Feb 20, 2005 23:56
I can never understand anything. I hate it when good things come around and I fuck it up. Nothing ever goes my way, especially with a little tease.lol. i mean When stuff starts off awesome and then BAM like a slap in the face its all over. And then your left there not knowing a God DAMN THING. Im done with it for a while, i gave it a chance, but it hurts too much.2x in a couple of months is enough for me. YOU give something away and as if its easy they just throw it to the wolves.
Hey Krystle, i just wanted to let u know that its been grand. I had an awesome month, thanks to you. i wouldnt trade it for anything in the world. I could just imagine wat could happen in another three years, u know they say the third times a charm.lol.maybe then well be ready for each other, we tried 3 years ago, now and they just didnt seem to work out.I just hope we could still be friends. all i can say is that i gave it my all to try to make things work. I still have no idea all the things i did to distance you from me. I feel like this has been a reverse relationship where u start off going out being boyfriend and girlfriend and then bamn now ur talking(moving back a step)and then bamn as if nothing had ever happened its all gone. i dont understand wat i could have done soo bad for u to hate me the way u do. and dont say that u dont because thats bull shit. the way u talk to me is like if im a piece of shit, and thats an understatement.i liked it when we first met up again and u talked to me like i was a human being. i just feel that we wouldnt have ended it on such a bad note if wwe would have never gone out, id ont regret it but on the other hand we probably would get along so muych better if that werre the case. i try to be nice but thats not good enough, i say something nice but thats not good enough either.

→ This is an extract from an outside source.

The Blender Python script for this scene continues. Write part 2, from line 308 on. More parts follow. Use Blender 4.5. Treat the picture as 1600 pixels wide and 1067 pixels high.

I just dont understand you. i offered u my world and my heart and this is wat happends. its always the same with chicks i guess girls do like it when u treat them like shit. it seems to work on alot of people, cuz thats the deal with my cousin and his girlfriend. right now i pretty much wish i was an asshole\,but that could be debated among the few in the crowd.
****Reminder to everyone that reads this. I gather from my experience in life, that too much of a good thing is never good, in fact, it fucking sucks. when ever u feel that it cant get any better than ur current situation is the fucking time to get the hell out, before everyone or any0one gets hurt. because once u reach that stage..theres no turning back, its like a one way ticket to fucking hell, do not pass go do not collect $200 go strait to fucking hell. i would like to apolgize to all whom may get offended by reading this. If u have a problem with it, tough.Lifes a bitch and it dont get any better, who ever told u that it does is a fucking lier.
****havent u ever noticed, that nothing could ever be perfect. it could seem that way, but no. never perfect. Or it could be perfect on the outside but its like DAMN on the inside. its lik judging a book by its cover...u never kno0w what the fuuck to ecxpect.
im so pissed of right now. besides the fact that i got into a huge fight with everyone in my family, everythings going great. those mother f'ers dont understand me..or i dont understand them. its probably that, cuz im not good at understanding people, or atleast thats what i hear. it sux balls supposedly not understanding wat people are saying and then them talking down to you because down inside they dont even know what the fuck they are saying.
Yesterday was the Tas te of Chaos. That concert was awesome. I moshed so much. I even met Ian, the bassist from New Found Glory. I loved MY CHEMICAL ROMANCE. I saw them perform of Jay Leno, but DAMN, its no where near the same. It was crazy. I met like 50 million new people.lol. Most of them know me as "The Guy Who Can Swallow His Tongue!" That was soo funny. The people I remember are Sam, Eddie, Suzy, her 13 year old friend and that Red Head Girl and her brother.lol.
I put on a fake tatoo today. it looks awesome, its of an eagle, but the dezign itself is outrageous. im pretty sure that in acouple of months im going to get it tattoed on my forearm, right where i have the fake one now.
i cant wait till friday. i turn 18, im so excited. im going on a cruise. its called sea escape. its a one day gambling and booze cruise. its going to be so much fun. i also get my car this week. it cant get any better than this, well it can but it wont, cuz that never happens.